In 1900 Trench became a founder member of the Galway Archaeological and Historical Society; he was elected its first joint honorary secretary (1900–02) and the editor of its Journal (1900–08), to which he contributed several scholarly notes. He was president of the Society (1911–12), becoming vice-president in 1913, a position he retained until his death. In its obituary, the Journal concluded: ‘To him, more than to any other individual member perhaps, the Society is indebted for its present sound condition’ (xviii, 189).
Though describing himself as conservative politically, Trench was something of an economic and, to a certain extent, a cultural nationalist. The United Irishman of 22 December 1900 noted the establishment of a Celtic Literary Society in QCG and noted with satisfaction that Trench was ‘with the new idea’. He had read a paper on ‘English renderings of Celtic poetry’ before the Cambridge University English Society in 1897, but it was not published. He had an interest in the Irish language unusual for someone of his social class. He was an enthusiastic supporter of the Irish industrial movement and a zealous advocate of buying Irish goods. From 1907 to 1910, Trench (who was a founding member) was the president of the Galway Industrial Development Association that was set up in 1906, mainly through the efforts of Capt. John Shawe-Taylor (qv). Trench was centrally involved in organising the Fourth All-Ireland Industrial Conference and Exhibition held in Galway in 1908. In 1903, to facilitate small producers around Lough Corrib, he bought a boat that plied between Maam and Galway. Though subsidised by the congested districts board, the venture was unsuccessful and terminated in 1907. He also lost money in another failed venture to promote Irish industry, the Galway Granite Company. Trench was also a member of the executive committee of the Co. Galway Association for the Promotion of Temperance.
In 1904, when ‘Riders to the sea’ was first staged, Trench supplied J. M. Synge (qv) with samples of cloth for which Synge thanked him in a letter (Saddlemyer, 76–7). His relations with W. B. Yeats (qv) were not always so cordial. In his preface to Cuchulain of Muirthemne by Lady Gregory (qv), Yeats wrote that if ‘we but tell these stories to our children the Land will begin again to be a Holy Land, as it was before men gave their hearts to Greece and Rome and Judea’. Trench strongly disapproved of these sentiments and wrote to Lady Gregory on 15 May 1902: ‘this neo-paganism is a hateful thing, and Christ & his doctrine are as dear as life. . . . I have just cut the stupid Preface out of my copy & without it the book is perfect. If I give away some copies the Preface shall come out of them too.’ Lady Gregory replied vindicating Yeats (Kelly and Schuchard, 184, 188). Perhaps Trench got a measure of revenge when he succeeded Dowden, for among the disappointed hopefuls was William Butler Yeats. He also disapproved of Yeats's championing of James Joyce (qv): ‘J. Joyce rakes hell and the sewers for dirt to throw at the fair face of life, and for poison to make beauty shrivel and die’ (Catholic Bulletin, 837).

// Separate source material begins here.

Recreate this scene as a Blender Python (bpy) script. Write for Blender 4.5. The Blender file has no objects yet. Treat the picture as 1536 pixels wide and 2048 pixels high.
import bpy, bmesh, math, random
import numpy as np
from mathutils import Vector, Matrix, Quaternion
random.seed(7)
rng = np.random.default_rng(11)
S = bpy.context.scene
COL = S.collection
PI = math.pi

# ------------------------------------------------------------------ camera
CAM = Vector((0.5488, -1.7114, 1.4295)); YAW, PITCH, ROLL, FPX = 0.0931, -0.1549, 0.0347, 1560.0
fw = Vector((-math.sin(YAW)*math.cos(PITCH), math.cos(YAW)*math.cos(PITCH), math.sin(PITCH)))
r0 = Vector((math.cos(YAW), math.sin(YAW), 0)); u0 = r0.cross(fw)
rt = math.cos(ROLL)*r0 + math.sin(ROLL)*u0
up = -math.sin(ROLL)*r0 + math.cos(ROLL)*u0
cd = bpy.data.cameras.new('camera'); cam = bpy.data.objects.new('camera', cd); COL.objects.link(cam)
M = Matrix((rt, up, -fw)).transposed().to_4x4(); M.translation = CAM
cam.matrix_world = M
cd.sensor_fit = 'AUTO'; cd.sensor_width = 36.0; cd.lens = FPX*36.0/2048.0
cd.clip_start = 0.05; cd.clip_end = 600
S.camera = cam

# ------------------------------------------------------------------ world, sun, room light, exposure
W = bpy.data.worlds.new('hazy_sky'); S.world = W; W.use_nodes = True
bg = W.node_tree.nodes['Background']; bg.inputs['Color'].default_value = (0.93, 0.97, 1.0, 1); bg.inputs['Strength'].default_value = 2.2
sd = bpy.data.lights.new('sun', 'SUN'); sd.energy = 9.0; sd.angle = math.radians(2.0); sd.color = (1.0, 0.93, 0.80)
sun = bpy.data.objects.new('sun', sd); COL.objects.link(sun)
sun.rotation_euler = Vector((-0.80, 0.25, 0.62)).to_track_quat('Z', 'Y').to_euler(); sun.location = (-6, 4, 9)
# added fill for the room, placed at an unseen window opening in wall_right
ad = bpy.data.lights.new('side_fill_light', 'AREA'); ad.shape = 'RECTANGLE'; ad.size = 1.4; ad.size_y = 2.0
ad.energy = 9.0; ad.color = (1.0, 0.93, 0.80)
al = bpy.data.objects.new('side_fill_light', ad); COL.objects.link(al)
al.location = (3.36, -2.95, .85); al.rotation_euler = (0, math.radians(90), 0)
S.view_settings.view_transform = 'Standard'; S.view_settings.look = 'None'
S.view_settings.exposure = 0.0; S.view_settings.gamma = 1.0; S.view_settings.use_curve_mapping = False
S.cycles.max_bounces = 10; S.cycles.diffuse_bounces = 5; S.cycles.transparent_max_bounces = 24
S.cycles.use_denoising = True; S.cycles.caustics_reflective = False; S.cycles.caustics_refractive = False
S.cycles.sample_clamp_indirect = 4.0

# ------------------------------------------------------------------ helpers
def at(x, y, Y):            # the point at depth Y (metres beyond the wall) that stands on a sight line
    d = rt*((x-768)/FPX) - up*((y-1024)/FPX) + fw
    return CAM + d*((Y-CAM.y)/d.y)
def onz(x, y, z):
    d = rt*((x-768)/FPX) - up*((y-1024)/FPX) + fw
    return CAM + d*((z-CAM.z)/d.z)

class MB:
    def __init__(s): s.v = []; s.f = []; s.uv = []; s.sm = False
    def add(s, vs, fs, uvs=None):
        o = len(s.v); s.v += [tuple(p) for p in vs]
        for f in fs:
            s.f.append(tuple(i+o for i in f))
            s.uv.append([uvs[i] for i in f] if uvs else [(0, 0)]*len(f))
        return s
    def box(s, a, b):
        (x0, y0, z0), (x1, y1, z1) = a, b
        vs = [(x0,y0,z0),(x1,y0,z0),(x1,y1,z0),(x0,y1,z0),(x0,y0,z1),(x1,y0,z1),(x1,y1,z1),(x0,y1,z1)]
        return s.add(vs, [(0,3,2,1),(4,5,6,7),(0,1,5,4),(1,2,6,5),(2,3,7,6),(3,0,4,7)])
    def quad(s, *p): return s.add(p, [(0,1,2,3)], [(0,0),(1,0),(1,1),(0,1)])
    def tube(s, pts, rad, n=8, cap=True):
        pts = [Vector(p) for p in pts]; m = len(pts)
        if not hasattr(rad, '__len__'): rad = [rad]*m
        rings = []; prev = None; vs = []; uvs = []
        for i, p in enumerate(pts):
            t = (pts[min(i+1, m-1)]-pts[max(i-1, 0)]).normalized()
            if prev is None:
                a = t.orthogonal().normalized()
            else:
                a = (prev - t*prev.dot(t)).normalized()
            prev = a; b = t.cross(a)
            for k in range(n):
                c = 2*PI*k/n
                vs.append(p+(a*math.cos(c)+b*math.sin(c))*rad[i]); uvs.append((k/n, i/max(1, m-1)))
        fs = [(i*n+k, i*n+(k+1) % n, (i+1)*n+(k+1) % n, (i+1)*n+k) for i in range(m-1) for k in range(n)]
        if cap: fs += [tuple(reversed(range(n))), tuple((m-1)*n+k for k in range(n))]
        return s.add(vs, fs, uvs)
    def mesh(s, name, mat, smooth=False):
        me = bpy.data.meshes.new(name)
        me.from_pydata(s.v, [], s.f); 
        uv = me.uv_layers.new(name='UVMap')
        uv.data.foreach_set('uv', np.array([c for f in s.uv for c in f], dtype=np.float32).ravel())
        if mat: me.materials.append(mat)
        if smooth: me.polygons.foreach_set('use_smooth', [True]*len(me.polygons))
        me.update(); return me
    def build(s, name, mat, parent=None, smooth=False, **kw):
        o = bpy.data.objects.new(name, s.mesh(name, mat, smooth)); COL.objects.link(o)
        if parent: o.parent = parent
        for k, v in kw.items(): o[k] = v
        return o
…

Trench's application for the Galway professorship included testimonials from Dowden, W. W. Skeat, (Sir) Israel Gollancz, and John Peile, master of Christ's College, Cambridge. Dowden described his study of A mirror for magistrates as a ‘valuable addition to our knowledge of Elizabethan literature’ and Skeat thought it an ‘admirable essay . . . which throws new light upon that valuable monument of our early dramatic literature, and assists us towards a better understanding of early sixteenth-century literature’ (Trench, application). Trench published two books – A mirror for magistrates: its origin and influence (1898, ‘printed for private circulation’) and Shakespeare's Hamlet: a new commentary with a chapter on first principles (1913) – and many pamphlets, essays, addresses, reviews, and articles of various kinds, including significant articles on Shakespeare and the renaissance in England, on Aristotle's Poetics, and on religious and theological topics. He wrote insightfully on Swift, vigorously defending his economic nationalism, and identifying himself with a lineage that also included Berkeley (qv), Samuel Madden (qv), and Isaac Butt (qv). His memorial lecture, Tom Moore (1934), was an important revaluation and vindication of both the poet and the poetry. He frequently published newspaper articles on Irish politics and especially on questions of industrial development. For a virtually complete listing of Trench's publications, see Foley and Bateman, 398–9, and Hayes, Sources: periodicals.
Trench died 14 July 1939 at Grianblath, Palmerston Park, Dublin. He married (29 December 1903) Mary Alicia (d. 3 February 1930), eldest daughter of Edward Cross of Hollywood, Co. Down (the Crosses were of Cork farming background). They had two sons, Patrick and Chalmers (‘Terry’), and two daughters, Sheela and Jean (‘Shamrock’).